If you are a volunteer, manager of volunteers or leader in a not-for-profit organisation, start thinking now about what the key issues are for you and your organisation - the greater the volume and diversity of responses we receive, and the more detail they give, the more useful and informative the survey data will be, so we urge you to complete the survey when it comes out and pass it on to your networks.
What the 2006 survey revealed (and some simple solutions...)
Recruitment is still a central issue for most organisations. Look at the work you have for volunteers and think about which groups within the community these roles are most likely appeal to - in terms of hours, types of tasks, skills needed, and likely motivations. Then identify groups or sectors of the population likely to fit the bill - and market your volunteer program to these groups. You can also look at their needs, and adjust the roles you are offering to make them more attractive to your target volunteers.

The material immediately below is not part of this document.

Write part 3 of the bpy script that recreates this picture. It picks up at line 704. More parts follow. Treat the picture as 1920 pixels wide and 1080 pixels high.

Volunteering Australia is currently publishing a series of Subject Guides to recruitment: the general Recruitment Subject Guide will be available later this month, a guide to involving people with a disability in volunteering has just come out, and similar guides are on the way for event volunteering, volunteers from culturally diverse backgrounds, baby boomers and young people.
Most volunteers would value recognition in the form of training and skills development. Learning new skills is a key reason many people volunteer, and being given new opportunities is one of the reasons they stay on. Enabling volunteers to develop their skills also adds to what they can contribute. This doesn't have to be an expensive process involving formalised in-house training for organisations: there are a number options and pathways now for formal and informal training and for having on-the-job learning formally recognised. For more formal training, use the Trainer's Database to find a trainer in your area, and you could also encourage volunteers to do the Active Volunteering Certificates.
Being able to have flexible hours is important to a majority of volunteers. Meeting this need might just require a little flexibility and lateral thinking on the part of organisations - if this is an issue for your volunteers, look at the different ways volunteer hours could be structured to still deliver your services or meet your clients' needs. LINK Community Transport in Coburg, a nab National Volunteer Award winner this year, realised it could meet both its clients' needs and its volunteer drivers' needs by moving from full-day shifts to 4-hour shifts.
Volunteering Australia has responded to these findings by maintaining a strong emphasis on training and by developing more information resources on recruitment and on best practice in volunteer management.
What the 2007 survey will focus on
In the forthcoming annual survey, a number of questions and themes have been retained to enable comparisons over time and to track volunteering trends, but the survey has also been refined to make responding easier. Some new questions have been added - particularly around the role that volunteers feel they have in influencing the activities of the organisation (see Opinion) and on the impact of government policy on volunteering.
The 2nd annual National Survey of Volunteering Issues will come online in late November - there'll be a reminder in the next issue - and will remain open till March 2007. The results will be published during National Volunteer Week in May.